The request:
Print exactly the lines from the first one down to the line that contains "scene=bpy.context.scene", both included, and skip the pictures.

══ Information shown

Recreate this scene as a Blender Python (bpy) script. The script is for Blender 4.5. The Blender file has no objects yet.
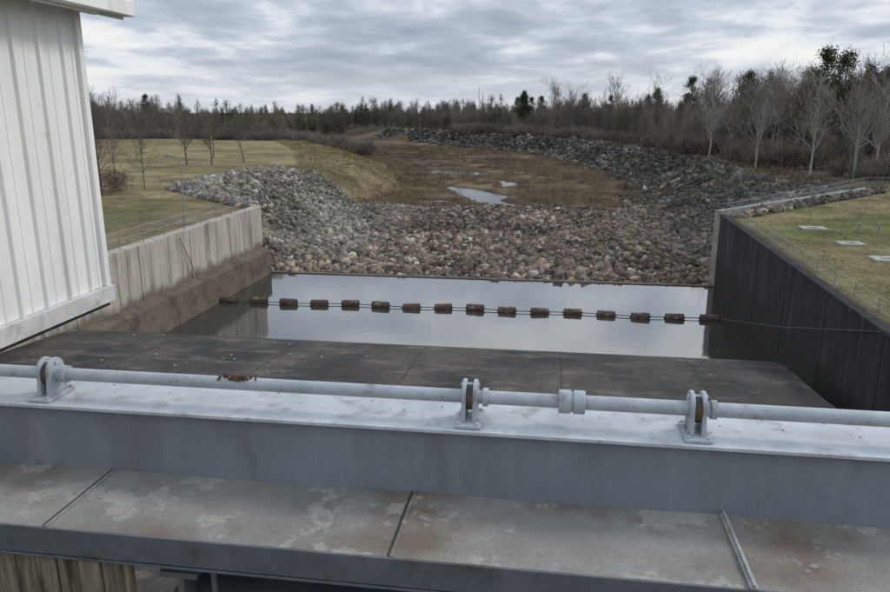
import bpy, math, random
import numpy as np
from mathutils import Vector, Matrix
random.seed(7); RNG=np.random.default_rng(7)
CAMZ=13.0
scene=bpy.context.scene

# ---------------------------------------------------------------- materials
def mat(name, c1, c2=None, scale=3.0, c3=None, s3=0.5, t3=(0.5,0.65), rough=0.8, metal=0.0, bump=0.0, bscale=None,
        stretch=(1,1,1), vcol=False, ior=1.45, detail=4, fine=0.0, fscale=40, zband=None, spec=0.5, f3=1.0, stretch3=(1,1,1),
        c4=None, s4=3.0, t4=(0.6,0.7), f4=1.0, stretch4=(1,1,1)):
    m=bpy.data.materials.new(name); m.use_nodes=True
    nt=m.node_tree; N=nt.nodes; L=nt.links
    b=N['Principled BSDF']; b.inputs['Roughness'].default_value=rough; b.inputs['Metallic'].default_value=metal
    b.inputs['IOR'].default_value=ior; b.inputs['Specular IOR Level'].default_value=spec
    tc=N.new('ShaderNodeTexCoord')
    def mp(st):
        q=N.new('ShaderNodeMapping'); q.inputs['Scale'].default_value=st; L.new(tc.outputs['Object'],q.inputs['Vector']); return q.outputs[0]
    v1=mp(stretch)
    def noise(v,s,d=detail,r=0.6):
        n=N.new('ShaderNodeTexNoise'); n.inputs['Scale'].default_value=s; n.inputs['Detail'].default_value=d; n.inputs['Roughness'].default_value=r
        L.new(v,n.inputs['Vector']); return n.outputs['Fac']
    def rng(o,a,bb,c=0.0,d=1.0):
        r=N.new('ShaderNodeMapRange'); r.inputs[1].default_value=a; r.inputs[2].default_value=bb; r.inputs[3].default_value=c; r.inputs[4].default_value=d
        L.new(o,r.inputs[0]); return r.outputs[0]
    def mix(f,a,bb,mode='MIX'):
        x=N.new('ShaderNodeMix'); x.data_type='RGBA'; x.blend_type=mode
        if isinstance(f,float): x.inputs[0].default_value=f
        else: L.new(f,x.inputs[0])
        for s,val in ((6,a),(7,bb)):
            if isinstance(val,tuple): x.inputs[s].default_value=(*val,1)
            else: L.new(val,x.inputs[s])
        return x.outputs[2]
    if vcol:
        a=N.new('ShaderNodeVertexColor'); a.layer_name='Col'; col=a.outputs[0]
        n=noise(v1,scale)
        col=mix(1.0,col,mix(rng(n,0.3,0.7),(0.62,0.62,0.6),(1.4,1.38,1.32)),'MULTIPLY')
    else:
        c2=c2 or tuple(x*0.7 for x in c1)
        n=noise(v1,scale); col=mix(rng(n,0.32,0.68),c1,c2)
    if c3:
        n3=noise(mp(stretch3),s3,4); col=mix(rng(n3,t3[0],t3[1],0,f3),col,c3)
    if c4:
        n4=noise(mp(stretch4),s4,5,.7); col=mix(rng(n4,t4[0],t4[1],0,f4),col,c4)
    if fine>0:
        nf=noise(v1,fscale,2); col=mix(1.0,col,mix(rng(nf,0.3,0.7),(1-fine,)*3,(1+fine,)*3),'MULTIPLY')
    if zband:
        z0,z1,cz=zband
        sp=N.new('ShaderNodeSeparateXYZ'); L.new(tc.outputs['Object'],sp.inputs[0])
        ad=N.new('ShaderNodeMath'); ad.operation='MULTIPLY_ADD'; ad.inputs[1].default_value=1.6; L.new(noise(mp((.8,.8,.25)),1.0,4),ad.inputs[0]); L.new(sp.outputs[2],ad.inputs[2])
        col=mix(rng(ad.outputs[0],z0+.8,z1+.8,1.0,0.0),col,cz)
    L.new(col,b.inputs['Base Color'])
    if bump>0:
        bp=N.new('ShaderNodeBump'); bp.inputs['Strength'].default_value=1.0; bp.inputs['Distance'].default_value=bump
        L.new(noise(v1,bscale or scale*3,4,0.65),bp.inputs['Height']); L.new(bp.outputs[0],b.inputs['Normal'])
    return m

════

Result below:
Recreate this scene as a Blender Python (bpy) script. The script is for Blender 4.5. The Blender file has no objects yet.
import bpy, math, random
import numpy as np
from mathutils import Vector, Matrix
random.seed(7); RNG=np.random.default_rng(7)
CAMZ=13.0
scene=bpy.context.scene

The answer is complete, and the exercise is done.